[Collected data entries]
________________

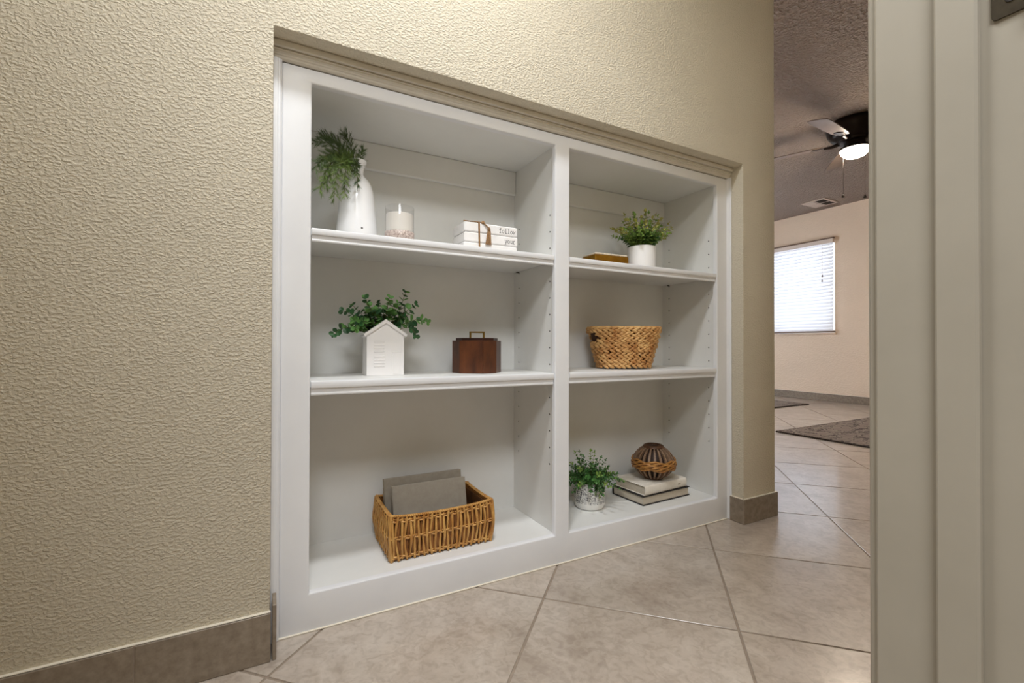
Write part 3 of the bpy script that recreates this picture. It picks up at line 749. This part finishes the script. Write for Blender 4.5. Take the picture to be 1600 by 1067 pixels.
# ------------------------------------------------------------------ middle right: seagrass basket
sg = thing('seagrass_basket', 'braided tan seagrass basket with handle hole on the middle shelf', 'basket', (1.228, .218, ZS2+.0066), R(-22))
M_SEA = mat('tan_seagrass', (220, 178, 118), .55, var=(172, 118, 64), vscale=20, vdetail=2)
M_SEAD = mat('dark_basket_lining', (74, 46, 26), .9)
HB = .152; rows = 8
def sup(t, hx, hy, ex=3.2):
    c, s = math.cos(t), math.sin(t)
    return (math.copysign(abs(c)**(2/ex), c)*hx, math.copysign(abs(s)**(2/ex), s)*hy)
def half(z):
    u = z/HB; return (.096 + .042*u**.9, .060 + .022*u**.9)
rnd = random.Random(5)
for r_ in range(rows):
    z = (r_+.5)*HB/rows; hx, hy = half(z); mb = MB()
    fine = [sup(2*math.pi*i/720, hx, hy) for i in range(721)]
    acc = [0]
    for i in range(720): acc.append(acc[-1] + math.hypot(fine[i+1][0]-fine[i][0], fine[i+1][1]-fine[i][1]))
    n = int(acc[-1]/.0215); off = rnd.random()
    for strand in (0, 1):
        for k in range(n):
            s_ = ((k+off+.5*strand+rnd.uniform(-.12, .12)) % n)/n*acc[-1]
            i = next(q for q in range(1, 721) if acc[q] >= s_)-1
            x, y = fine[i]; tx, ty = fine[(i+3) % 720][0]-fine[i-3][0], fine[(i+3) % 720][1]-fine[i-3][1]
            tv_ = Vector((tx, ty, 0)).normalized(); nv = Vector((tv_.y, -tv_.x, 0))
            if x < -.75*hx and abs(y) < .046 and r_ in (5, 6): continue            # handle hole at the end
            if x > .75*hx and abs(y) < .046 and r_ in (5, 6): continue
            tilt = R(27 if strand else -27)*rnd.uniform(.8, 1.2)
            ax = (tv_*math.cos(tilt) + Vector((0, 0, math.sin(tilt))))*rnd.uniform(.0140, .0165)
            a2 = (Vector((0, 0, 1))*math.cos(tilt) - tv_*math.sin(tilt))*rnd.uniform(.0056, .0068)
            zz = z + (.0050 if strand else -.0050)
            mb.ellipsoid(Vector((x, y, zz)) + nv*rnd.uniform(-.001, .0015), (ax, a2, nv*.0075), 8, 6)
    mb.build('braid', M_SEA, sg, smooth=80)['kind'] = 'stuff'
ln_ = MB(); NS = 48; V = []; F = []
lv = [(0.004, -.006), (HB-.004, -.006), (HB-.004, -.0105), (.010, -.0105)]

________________

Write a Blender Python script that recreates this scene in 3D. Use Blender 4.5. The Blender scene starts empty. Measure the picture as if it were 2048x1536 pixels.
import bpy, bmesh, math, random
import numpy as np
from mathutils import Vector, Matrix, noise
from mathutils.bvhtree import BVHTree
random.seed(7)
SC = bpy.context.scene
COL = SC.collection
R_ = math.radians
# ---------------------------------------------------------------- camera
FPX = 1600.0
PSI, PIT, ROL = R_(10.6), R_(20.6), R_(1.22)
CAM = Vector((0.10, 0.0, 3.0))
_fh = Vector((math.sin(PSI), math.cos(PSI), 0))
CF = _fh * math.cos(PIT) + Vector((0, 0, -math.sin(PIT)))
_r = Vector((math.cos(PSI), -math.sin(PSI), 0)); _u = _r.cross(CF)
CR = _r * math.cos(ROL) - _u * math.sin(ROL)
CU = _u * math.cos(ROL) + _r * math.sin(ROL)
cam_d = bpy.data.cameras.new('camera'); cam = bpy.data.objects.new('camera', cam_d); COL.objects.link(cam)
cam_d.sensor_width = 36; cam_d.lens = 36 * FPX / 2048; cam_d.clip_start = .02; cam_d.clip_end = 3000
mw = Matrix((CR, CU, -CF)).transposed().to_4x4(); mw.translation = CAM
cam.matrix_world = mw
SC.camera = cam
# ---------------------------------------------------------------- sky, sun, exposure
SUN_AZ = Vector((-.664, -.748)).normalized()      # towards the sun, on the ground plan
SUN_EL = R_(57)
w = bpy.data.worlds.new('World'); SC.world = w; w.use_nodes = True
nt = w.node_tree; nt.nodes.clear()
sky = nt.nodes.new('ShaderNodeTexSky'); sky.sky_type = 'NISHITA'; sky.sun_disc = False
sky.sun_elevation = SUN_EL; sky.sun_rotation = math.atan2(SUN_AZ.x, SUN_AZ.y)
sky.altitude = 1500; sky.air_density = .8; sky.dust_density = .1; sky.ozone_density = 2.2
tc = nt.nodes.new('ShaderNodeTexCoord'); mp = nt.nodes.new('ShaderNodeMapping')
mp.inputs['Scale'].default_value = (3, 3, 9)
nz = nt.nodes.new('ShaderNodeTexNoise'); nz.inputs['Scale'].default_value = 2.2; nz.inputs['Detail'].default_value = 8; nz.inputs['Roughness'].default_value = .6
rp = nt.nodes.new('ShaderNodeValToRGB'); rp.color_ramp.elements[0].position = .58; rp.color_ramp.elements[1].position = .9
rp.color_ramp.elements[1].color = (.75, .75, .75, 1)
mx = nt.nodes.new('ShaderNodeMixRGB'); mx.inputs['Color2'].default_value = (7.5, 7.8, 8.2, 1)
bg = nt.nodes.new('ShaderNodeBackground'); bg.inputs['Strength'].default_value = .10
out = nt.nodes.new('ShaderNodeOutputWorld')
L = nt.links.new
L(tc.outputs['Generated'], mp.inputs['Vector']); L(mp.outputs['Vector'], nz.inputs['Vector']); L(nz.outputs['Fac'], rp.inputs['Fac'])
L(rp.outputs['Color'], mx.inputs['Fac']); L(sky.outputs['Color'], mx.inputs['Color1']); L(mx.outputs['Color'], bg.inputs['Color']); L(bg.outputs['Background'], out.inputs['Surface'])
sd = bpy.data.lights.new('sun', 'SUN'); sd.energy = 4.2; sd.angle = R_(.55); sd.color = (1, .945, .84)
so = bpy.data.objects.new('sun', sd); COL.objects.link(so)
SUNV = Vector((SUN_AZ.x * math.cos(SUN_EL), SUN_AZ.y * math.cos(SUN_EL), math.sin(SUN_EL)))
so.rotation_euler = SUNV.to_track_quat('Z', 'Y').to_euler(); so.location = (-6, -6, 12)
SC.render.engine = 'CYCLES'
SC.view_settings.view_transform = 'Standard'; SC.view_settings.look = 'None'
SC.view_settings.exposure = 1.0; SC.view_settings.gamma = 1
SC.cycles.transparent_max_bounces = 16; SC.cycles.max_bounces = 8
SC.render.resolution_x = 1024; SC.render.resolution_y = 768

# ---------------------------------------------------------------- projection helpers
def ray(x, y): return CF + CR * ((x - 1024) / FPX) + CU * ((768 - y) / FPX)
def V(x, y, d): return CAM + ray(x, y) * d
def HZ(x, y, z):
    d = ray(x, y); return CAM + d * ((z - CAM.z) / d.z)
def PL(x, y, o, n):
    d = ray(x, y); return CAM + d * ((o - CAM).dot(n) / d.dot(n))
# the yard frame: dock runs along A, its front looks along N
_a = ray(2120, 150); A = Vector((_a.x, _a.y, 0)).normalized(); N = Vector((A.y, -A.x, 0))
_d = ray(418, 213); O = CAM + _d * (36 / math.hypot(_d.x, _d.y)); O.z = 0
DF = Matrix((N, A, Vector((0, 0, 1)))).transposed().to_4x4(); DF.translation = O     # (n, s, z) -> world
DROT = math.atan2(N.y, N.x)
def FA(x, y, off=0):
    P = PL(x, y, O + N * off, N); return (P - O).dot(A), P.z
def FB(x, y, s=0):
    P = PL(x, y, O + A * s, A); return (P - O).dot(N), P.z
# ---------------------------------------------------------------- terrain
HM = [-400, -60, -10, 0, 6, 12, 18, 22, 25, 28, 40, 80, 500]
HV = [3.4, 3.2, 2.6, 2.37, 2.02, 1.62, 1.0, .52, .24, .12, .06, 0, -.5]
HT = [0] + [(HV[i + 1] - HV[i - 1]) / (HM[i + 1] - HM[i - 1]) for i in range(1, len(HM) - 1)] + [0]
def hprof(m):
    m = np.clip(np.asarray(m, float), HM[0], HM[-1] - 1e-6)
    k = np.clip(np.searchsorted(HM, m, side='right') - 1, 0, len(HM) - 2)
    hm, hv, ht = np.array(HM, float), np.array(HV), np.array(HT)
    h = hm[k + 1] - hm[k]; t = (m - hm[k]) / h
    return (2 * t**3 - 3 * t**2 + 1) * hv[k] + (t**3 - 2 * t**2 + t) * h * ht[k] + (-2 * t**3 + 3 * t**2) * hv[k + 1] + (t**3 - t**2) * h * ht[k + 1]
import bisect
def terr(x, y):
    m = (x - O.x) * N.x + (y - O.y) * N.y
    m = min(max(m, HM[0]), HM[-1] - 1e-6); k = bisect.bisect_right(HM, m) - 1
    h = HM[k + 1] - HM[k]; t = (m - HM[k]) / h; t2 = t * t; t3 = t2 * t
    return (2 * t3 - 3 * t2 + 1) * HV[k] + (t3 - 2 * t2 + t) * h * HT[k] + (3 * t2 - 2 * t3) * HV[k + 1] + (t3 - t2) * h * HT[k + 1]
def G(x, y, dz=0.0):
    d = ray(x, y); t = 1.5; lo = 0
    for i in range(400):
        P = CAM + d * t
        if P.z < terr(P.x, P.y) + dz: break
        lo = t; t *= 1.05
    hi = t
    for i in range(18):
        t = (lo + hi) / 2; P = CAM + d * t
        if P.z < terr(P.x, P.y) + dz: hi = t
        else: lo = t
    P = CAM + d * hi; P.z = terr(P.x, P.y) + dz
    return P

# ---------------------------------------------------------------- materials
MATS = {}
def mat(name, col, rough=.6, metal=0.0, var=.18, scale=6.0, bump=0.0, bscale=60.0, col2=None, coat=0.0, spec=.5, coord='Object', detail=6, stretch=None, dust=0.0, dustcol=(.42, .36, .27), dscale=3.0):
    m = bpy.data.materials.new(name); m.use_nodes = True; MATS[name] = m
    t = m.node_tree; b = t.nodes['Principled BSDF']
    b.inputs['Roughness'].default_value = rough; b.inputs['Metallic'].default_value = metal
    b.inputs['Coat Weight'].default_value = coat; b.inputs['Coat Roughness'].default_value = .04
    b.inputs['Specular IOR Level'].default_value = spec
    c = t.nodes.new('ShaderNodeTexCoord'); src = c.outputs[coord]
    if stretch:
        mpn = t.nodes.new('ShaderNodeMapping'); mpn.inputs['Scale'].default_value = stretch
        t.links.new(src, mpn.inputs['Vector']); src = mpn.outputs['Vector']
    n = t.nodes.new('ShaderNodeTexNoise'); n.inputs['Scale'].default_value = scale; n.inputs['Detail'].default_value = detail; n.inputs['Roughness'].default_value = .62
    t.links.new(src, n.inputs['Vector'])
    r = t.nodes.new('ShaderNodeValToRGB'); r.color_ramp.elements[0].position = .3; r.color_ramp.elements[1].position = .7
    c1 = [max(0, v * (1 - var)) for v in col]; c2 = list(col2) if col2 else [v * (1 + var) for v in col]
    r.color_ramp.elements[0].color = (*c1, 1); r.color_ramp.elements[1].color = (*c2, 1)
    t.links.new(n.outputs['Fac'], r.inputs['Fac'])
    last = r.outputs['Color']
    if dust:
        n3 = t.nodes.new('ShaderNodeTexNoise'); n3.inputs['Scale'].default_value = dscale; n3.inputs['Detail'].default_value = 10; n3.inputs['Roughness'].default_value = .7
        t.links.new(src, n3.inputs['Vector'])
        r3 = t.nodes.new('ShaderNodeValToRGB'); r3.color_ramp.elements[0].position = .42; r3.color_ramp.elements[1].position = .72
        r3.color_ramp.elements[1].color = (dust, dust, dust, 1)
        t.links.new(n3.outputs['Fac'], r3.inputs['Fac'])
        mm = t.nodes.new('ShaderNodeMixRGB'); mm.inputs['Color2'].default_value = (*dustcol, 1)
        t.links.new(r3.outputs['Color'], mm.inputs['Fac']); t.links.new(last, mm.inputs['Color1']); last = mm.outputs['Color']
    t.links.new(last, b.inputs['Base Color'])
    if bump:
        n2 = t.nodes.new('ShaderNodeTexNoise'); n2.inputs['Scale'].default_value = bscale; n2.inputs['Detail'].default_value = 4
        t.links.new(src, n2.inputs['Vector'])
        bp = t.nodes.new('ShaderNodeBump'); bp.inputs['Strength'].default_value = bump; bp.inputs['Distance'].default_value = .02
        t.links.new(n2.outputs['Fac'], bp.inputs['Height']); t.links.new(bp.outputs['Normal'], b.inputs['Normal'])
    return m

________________

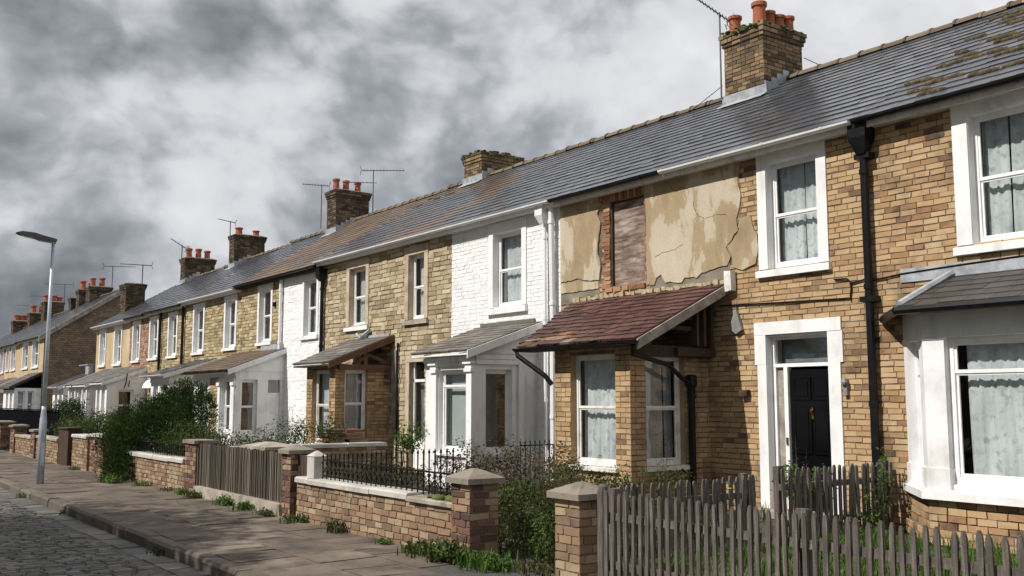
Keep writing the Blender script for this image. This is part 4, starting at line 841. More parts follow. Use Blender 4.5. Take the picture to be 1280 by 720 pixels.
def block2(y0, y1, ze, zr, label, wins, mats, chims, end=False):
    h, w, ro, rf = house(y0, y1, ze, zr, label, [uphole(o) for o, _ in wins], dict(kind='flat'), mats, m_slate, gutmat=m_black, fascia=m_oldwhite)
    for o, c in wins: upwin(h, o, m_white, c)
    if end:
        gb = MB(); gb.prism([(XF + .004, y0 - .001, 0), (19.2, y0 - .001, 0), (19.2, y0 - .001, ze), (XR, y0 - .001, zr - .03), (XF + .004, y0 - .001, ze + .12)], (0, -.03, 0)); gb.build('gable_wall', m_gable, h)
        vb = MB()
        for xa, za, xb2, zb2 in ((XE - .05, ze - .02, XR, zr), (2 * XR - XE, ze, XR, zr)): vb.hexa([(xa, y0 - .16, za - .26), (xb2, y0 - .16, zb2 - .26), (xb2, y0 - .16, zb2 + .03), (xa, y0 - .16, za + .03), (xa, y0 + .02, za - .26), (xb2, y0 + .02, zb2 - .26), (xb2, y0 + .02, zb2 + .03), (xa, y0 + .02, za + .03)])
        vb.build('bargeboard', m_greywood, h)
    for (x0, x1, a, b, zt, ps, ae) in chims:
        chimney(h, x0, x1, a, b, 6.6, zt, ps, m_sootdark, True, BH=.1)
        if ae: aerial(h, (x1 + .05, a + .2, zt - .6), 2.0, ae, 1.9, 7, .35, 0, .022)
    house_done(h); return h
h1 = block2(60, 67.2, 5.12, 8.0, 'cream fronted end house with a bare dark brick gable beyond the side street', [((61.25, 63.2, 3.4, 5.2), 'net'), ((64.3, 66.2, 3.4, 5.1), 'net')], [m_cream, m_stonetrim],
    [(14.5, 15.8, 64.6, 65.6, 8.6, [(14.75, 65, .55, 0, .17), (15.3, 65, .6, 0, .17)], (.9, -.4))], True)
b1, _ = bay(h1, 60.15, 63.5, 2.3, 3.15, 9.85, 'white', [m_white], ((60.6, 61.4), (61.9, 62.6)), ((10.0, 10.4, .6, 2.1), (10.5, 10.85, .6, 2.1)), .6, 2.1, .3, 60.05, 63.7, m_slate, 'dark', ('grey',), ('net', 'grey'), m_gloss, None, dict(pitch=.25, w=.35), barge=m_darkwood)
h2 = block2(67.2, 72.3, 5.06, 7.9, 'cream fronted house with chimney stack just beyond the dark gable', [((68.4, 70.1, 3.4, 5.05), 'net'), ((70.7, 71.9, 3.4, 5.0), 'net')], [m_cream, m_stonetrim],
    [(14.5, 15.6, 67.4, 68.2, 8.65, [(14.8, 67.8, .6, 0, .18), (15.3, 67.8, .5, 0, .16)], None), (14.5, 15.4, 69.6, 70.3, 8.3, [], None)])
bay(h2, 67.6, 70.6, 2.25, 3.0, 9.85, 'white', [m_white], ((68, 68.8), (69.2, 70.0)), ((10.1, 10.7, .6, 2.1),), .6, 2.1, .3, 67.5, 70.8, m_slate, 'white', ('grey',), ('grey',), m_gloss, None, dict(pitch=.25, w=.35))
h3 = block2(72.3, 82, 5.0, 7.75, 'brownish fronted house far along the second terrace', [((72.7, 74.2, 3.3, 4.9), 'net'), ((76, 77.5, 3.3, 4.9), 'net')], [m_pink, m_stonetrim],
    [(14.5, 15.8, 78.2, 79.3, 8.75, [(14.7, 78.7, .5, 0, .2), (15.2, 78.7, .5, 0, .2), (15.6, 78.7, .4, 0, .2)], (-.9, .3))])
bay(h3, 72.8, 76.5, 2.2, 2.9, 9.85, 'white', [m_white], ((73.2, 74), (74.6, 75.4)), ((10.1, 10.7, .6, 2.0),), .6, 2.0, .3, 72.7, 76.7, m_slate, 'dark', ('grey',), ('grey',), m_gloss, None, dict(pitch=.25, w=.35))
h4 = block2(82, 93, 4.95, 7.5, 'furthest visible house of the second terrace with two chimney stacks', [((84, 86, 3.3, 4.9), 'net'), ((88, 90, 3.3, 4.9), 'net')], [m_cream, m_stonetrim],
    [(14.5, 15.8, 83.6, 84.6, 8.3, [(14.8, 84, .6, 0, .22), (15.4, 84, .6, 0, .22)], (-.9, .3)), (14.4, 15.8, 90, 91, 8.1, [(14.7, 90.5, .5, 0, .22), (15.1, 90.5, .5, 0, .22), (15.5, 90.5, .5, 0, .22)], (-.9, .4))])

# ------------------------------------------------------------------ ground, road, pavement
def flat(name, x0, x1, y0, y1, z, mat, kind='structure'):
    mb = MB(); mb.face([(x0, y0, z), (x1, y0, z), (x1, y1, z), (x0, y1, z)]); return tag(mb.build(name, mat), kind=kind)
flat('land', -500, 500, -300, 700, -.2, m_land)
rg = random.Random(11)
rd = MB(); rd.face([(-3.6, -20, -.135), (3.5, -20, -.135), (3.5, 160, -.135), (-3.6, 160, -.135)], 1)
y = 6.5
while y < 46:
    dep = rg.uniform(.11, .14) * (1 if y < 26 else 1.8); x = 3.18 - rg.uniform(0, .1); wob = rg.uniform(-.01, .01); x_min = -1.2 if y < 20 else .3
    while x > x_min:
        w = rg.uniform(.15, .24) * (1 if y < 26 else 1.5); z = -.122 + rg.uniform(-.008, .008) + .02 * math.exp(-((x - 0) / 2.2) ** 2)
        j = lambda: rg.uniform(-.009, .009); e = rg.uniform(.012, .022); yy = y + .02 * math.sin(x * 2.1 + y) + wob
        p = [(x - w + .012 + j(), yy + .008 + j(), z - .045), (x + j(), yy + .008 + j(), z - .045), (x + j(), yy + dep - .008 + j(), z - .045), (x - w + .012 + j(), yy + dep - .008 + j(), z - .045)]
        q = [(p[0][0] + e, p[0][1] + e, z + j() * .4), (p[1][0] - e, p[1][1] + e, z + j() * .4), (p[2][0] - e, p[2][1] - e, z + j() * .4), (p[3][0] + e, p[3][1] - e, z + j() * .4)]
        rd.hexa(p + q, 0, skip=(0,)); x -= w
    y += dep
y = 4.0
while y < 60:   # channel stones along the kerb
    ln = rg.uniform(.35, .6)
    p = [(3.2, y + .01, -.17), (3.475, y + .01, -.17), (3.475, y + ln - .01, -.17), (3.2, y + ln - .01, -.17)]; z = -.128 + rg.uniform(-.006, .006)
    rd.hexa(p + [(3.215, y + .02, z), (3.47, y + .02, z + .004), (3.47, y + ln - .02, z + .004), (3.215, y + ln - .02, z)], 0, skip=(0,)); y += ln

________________

Pull out every line in the data above that has the word "scene".

Correct response:
Write a Blender Python script that recreates this scene in 3D. Use Blender 4.5. The Blender scene starts empty. Measure the picture as if it were 2048x1536 pixels.
SC = bpy.context.scene